PROMPT: Reproduce exactly the lines from the one containing "Continue the Blender Python script for this scene: part 3, from" down to the one containing "tube('foot_collar', [pp[-1] - (pp[-1]", including both of those lines, and nothing else.

## begin INPUT ROWS

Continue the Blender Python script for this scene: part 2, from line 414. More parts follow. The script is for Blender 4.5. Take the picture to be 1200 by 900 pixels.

## end INPUT ROWS
## begin INPUT ROWS

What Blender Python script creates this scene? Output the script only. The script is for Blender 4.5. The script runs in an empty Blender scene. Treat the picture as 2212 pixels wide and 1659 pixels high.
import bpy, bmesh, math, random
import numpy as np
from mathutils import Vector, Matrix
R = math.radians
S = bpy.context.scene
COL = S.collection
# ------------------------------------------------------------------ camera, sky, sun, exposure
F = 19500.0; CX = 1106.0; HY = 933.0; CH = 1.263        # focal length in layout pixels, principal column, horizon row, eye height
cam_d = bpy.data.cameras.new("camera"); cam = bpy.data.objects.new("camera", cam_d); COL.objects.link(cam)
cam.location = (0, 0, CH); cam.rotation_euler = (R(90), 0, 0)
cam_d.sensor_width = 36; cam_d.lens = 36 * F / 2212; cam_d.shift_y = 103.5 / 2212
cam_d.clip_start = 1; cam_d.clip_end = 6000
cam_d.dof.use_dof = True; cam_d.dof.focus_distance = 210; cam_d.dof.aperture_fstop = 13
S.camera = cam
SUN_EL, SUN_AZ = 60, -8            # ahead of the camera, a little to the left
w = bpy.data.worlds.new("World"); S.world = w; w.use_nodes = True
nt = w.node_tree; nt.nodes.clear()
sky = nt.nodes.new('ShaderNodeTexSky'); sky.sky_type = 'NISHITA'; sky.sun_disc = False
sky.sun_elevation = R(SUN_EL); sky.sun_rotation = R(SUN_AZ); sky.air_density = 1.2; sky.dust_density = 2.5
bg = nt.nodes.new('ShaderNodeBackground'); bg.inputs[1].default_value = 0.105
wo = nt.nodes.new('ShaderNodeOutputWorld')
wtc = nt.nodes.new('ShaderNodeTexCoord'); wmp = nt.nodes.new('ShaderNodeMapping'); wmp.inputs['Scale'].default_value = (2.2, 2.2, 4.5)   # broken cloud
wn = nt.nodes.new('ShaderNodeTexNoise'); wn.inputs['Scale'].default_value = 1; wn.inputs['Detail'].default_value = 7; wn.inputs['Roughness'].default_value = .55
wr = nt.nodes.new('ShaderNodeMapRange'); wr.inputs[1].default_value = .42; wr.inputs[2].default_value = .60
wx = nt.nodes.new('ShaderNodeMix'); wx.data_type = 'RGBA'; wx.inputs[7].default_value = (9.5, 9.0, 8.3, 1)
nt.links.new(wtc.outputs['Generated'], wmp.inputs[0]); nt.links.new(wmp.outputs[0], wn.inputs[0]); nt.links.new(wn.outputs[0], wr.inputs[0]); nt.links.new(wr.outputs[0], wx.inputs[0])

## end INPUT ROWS
## begin INPUT ROWS

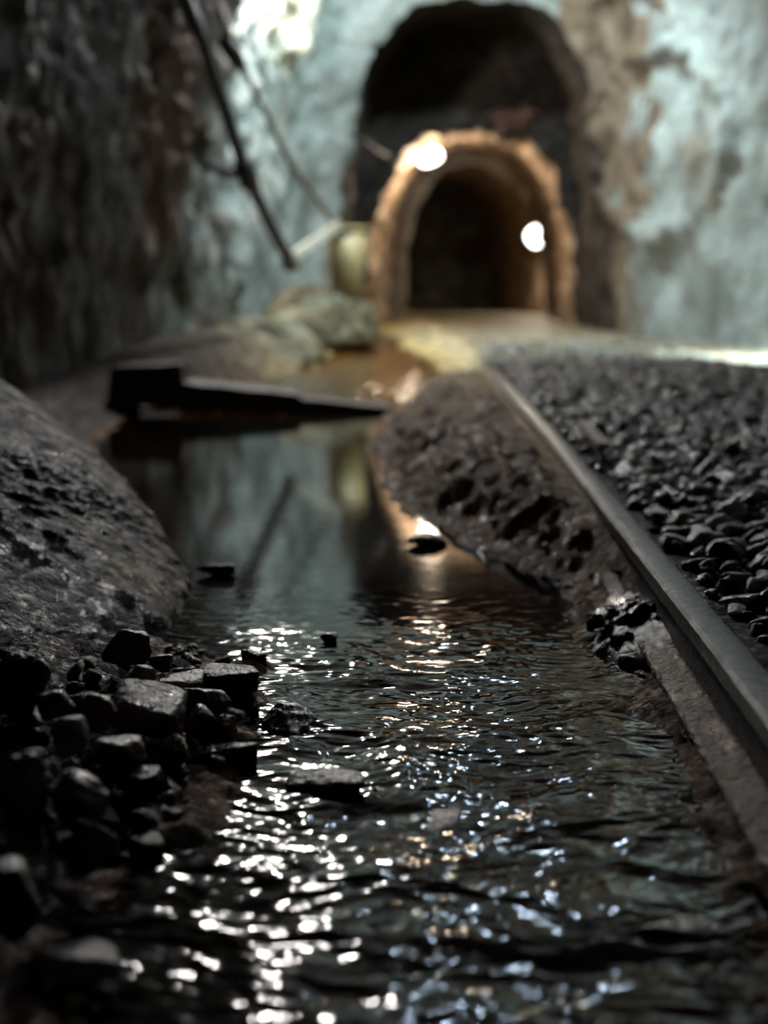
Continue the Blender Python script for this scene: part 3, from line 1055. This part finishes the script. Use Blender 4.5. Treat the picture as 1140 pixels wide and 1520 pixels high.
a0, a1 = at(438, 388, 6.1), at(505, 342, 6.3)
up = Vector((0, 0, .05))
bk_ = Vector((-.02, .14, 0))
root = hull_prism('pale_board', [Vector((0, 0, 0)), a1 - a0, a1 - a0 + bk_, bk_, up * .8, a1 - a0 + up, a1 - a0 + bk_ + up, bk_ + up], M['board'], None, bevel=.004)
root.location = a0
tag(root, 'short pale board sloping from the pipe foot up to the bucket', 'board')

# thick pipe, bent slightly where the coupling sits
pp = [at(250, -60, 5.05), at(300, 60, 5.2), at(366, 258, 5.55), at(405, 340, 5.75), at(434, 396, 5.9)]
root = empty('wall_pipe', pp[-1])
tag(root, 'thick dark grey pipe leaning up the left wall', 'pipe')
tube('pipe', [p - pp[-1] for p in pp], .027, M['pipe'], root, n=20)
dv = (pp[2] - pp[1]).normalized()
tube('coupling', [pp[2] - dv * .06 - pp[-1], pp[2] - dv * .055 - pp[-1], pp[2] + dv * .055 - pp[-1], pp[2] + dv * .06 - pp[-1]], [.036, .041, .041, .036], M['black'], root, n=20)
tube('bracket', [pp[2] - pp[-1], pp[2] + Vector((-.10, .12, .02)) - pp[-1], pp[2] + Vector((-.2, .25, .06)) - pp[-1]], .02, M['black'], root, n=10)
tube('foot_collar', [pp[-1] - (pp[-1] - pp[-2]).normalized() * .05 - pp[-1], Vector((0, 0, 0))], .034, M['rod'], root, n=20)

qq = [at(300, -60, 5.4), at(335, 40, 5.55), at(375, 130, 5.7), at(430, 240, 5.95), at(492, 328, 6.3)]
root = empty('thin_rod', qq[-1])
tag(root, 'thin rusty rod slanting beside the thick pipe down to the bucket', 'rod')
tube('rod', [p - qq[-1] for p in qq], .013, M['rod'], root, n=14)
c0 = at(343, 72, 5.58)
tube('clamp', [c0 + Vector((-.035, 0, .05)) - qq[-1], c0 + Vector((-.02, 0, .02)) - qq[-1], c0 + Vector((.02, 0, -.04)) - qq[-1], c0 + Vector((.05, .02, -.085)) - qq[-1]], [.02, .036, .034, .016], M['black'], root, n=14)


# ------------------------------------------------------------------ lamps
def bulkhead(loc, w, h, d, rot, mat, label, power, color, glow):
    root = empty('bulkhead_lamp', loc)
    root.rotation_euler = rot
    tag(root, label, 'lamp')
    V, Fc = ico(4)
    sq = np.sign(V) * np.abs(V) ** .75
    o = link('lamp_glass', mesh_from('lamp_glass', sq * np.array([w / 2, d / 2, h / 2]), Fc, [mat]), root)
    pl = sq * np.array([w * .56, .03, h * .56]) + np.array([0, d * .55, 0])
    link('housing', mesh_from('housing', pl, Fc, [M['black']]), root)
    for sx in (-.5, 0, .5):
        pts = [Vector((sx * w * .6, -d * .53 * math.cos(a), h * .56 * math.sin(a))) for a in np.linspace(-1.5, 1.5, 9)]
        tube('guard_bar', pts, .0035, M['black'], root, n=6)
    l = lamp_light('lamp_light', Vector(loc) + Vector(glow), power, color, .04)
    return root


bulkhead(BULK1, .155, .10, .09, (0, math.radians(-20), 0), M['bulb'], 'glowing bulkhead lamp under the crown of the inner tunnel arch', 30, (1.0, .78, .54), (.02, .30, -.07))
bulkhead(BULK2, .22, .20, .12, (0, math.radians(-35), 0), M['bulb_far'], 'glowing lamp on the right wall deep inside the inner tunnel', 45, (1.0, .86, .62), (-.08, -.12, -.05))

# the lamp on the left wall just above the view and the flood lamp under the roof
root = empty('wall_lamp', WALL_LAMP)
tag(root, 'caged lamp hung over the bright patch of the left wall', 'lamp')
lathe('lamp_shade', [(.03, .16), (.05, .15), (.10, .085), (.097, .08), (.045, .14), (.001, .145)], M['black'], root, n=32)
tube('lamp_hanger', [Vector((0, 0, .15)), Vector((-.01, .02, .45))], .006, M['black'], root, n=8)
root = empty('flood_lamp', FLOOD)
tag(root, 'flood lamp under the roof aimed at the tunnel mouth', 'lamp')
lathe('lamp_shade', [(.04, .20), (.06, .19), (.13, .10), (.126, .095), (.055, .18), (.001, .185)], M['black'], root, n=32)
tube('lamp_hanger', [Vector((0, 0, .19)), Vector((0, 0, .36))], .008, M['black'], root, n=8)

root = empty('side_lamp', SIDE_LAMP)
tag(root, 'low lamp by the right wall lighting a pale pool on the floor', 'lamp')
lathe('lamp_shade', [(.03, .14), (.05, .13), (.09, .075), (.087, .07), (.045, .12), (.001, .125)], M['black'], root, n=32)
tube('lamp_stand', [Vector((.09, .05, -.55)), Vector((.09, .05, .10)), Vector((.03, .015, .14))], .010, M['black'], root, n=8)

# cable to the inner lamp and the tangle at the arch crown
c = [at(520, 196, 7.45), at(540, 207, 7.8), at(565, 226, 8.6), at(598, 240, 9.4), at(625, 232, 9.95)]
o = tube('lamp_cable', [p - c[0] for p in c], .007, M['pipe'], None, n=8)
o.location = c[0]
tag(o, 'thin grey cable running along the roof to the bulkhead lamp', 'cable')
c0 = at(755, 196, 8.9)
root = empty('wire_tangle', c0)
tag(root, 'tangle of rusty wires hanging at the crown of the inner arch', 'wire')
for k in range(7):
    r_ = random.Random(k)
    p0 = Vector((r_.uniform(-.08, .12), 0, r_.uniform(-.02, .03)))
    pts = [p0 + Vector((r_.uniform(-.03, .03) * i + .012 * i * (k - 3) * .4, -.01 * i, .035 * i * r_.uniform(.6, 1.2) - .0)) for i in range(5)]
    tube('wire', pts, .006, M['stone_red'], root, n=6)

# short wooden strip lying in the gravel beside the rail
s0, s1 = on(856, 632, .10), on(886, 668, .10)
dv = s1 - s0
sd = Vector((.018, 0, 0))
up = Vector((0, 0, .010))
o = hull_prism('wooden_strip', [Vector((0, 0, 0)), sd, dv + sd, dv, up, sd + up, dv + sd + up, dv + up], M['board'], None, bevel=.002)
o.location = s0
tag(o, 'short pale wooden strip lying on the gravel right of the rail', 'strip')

## end INPUT ROWS

SOLUTION BELOW:
Continue the Blender Python script for this scene: part 3, from line 1055. This part finishes the script. Use Blender 4.5. Treat the picture as 1140 pixels wide and 1520 pixels high.
a0, a1 = at(438, 388, 6.1), at(505, 342, 6.3)
up = Vector((0, 0, .05))
bk_ = Vector((-.02, .14, 0))
root = hull_prism('pale_board', [Vector((0, 0, 0)), a1 - a0, a1 - a0 + bk_, bk_, up * .8, a1 - a0 + up, a1 - a0 + bk_ + up, bk_ + up], M['board'], None, bevel=.004)
root.location = a0
tag(root, 'short pale board sloping from the pipe foot up to the bucket', 'board')

# thick pipe, bent slightly where the coupling sits
pp = [at(250, -60, 5.05), at(300, 60, 5.2), at(366, 258, 5.55), at(405, 340, 5.75), at(434, 396, 5.9)]
root = empty('wall_pipe', pp[-1])
tag(root, 'thick dark grey pipe leaning up the left wall', 'pipe')
tube('pipe', [p - pp[-1] for p in pp], .027, M['pipe'], root, n=20)
dv = (pp[2] - pp[1]).normalized()
tube('coupling', [pp[2] - dv * .06 - pp[-1], pp[2] - dv * .055 - pp[-1], pp[2] + dv * .055 - pp[-1], pp[2] + dv * .06 - pp[-1]], [.036, .041, .041, .036], M['black'], root, n=20)
tube('bracket', [pp[2] - pp[-1], pp[2] + Vector((-.10, .12, .02)) - pp[-1], pp[2] + Vector((-.2, .25, .06)) - pp[-1]], .02, M['black'], root, n=10)
tube('foot_collar', [pp[-1] - (pp[-1] - pp[-2]).normalized() * .05 - pp[-1], Vector((0, 0, 0))], .034, M['rod'], root, n=20)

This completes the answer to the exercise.